The protagonist of Henrietta Condon, MD. is by and large a woman of the author's own time rather than of the nineteenth century. The nineteenth-century Clisby may have chosen women companions, but she was not a militant separatist. Clisby's Union depended heavily on men for its activities, and not only for financial backing.29 Men were on the advisory board from the beginning.
The Union's networking of necessity extended to both men and women. Alice Goldmark Brandeis was a Union member; her husband, Louis Dembitz Brandeis, already on his way to being one of the nation's foremost legal minds, gave a lecture in the series of "Talks on Law" which the WEIU held during 1882-83. Samuel Wells, the husband of Kate Gannett Wells, was the son of a Maine Supreme Court justice and state governor. Kate Gannett Wells, who had been a vice-president of the NEWC, served from 1879 to 1900 as head of the Union's Protective Committee. As early as 1878, this committee had begun to organize free legal consultations for women workers who had been defrauded of their wages, a service modeled on New York's Protective Union. Through her husband's connections, Kate Gannett Wells had access to the best legal advice. In 1897, Elizabeth Glendower Evans, known primarily for her championing of Sacco and Vanzetti, was chairing the Committee on Domestic Reform.
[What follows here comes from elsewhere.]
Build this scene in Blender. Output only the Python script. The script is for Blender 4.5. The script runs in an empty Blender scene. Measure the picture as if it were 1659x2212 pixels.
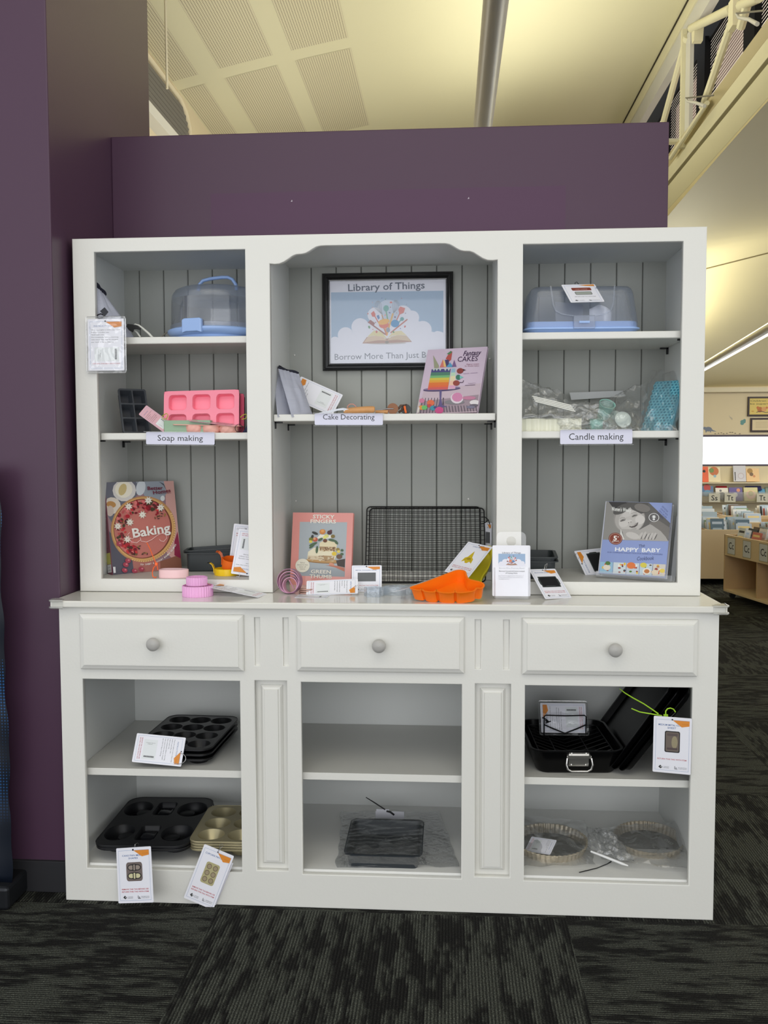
import bpy, math, random
from math import sin, cos, pi, radians as R
from mathutils import Vector as V, Matrix, noise
random.seed(7)
C = bpy.context.scene.collection

# ---------------- camera ----------------
F = 2000.0
CP = V((1.14385, -2.78794, 1.33321))
RT = V((0.99756808, 0.06964365, -0.00277435)); UP = V((-0.00159653, 0.06262667, 0.99803575)); FW = V((-0.0696806, 0.99560417, -0.06258555))
cd = bpy.data.cameras.new('camera'); cam = bpy.data.objects.new('camera', cd); C.objects.link(cam)
cd.sensor_fit = 'VERTICAL'; cd.sensor_height = 36; cd.lens = F / 2212 * 36; cd.clip_start = 0.05; cd.clip_end = 100
cam.matrix_world = Matrix(((RT.x, UP.x, -FW.x, CP.x), (RT.y, UP.y, -FW.y, CP.y), (RT.z, UP.z, -FW.z, CP.z), (0, 0, 0, 1)))
bpy.context.scene.camera = cam
# ---------------- world, lights, exposure ----------------
vs = bpy.context.scene.view_settings
vs.view_transform = 'Standard'; vs.look = 'None'; vs.gamma = 1; vs.use_curve_mapping = False; vs.exposure = 0.0
W = bpy.data.worlds.new('world'); bpy.context.scene.world = W; W.use_nodes = True
bg = W.node_tree.nodes['Background']; bg.inputs[0].default_value = (0.93, 0.96, 1.0, 1); bg.inputs[1].default_value = 1.0
def area(name, loc, rot, sx, sy, power, col=(1, 1, 1), spread=180):
    l = bpy.data.lights.new(name, 'AREA'); l.shape = 'RECTANGLE'; l.size = sx; l.size_y = sy; l.energy = power; l.color = col; l.spread = R(spread)
    o = bpy.data.objects.new(name, l); o.location = loc; o.rotation_euler = rot; C.objects.link(o); return o
area('ceiling_and_fill_light', (0.9, -2.6, 3.9), (R(18), 0, 0), 3.5, 1.6, 31, (1, 0.98, 0.94))
area('window_light', (0.9, -6.4, 1.6), (R(90), 0, 0), 6.5, 2.7, 110, (0.98, 0.99, 1.0))
area('ceiling_and_fill_light', (1.75, 3.6, 3.62), (pi, R(12), 0), 0.3, 5.0, 50, (1.0, 0.985, 0.82))  # added uplight for the suspended tube, offset right to brighten the ceiling
area('ceiling_and_fill_light', (3.8, 8.2, 2.45), (pi, R(0), 0), 0.2, 1.8, 30, (1.0, 0.97, 0.76))  # unseen uplight added to brighten the curving side ceiling
area('ceiling_and_fill_light', (6.6, 7.0, 2.9), (0, 0, 0), 2.0, 3.0, 120, (1.0, 0.96, 0.86))  # lamp added out of view to brighten the end wall
area('ceiling_and_fill_light', (-0.1, 4.6, 2.9), (pi, 0, 0), 0.4, 4.0, 24, (1.0, 0.98, 0.86))  # unseen uplighter added behind the partition to lift the left ceiling
area('window_light', (7.5, -1.0, 2.2), (R(90), 0, R(75)), 3.0, 2.4, 60, (0.95, 0.98, 1.0))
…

Her committee supervised a placement bureau for domestic workers, and through its Domestic Reform League, organized the year before, attempted to regulate relations between employees and employers in domestic service. (In part, the Committee was attempting to recruit domestic workers away from the factory, which would help to solve the "servant problem" -- not one of the Union's more successful efforts.)3 Because of the friendship of Evans and her husband with Brandeis and his wife, it is not surprising to find Alice Brandeis on Evans's committee.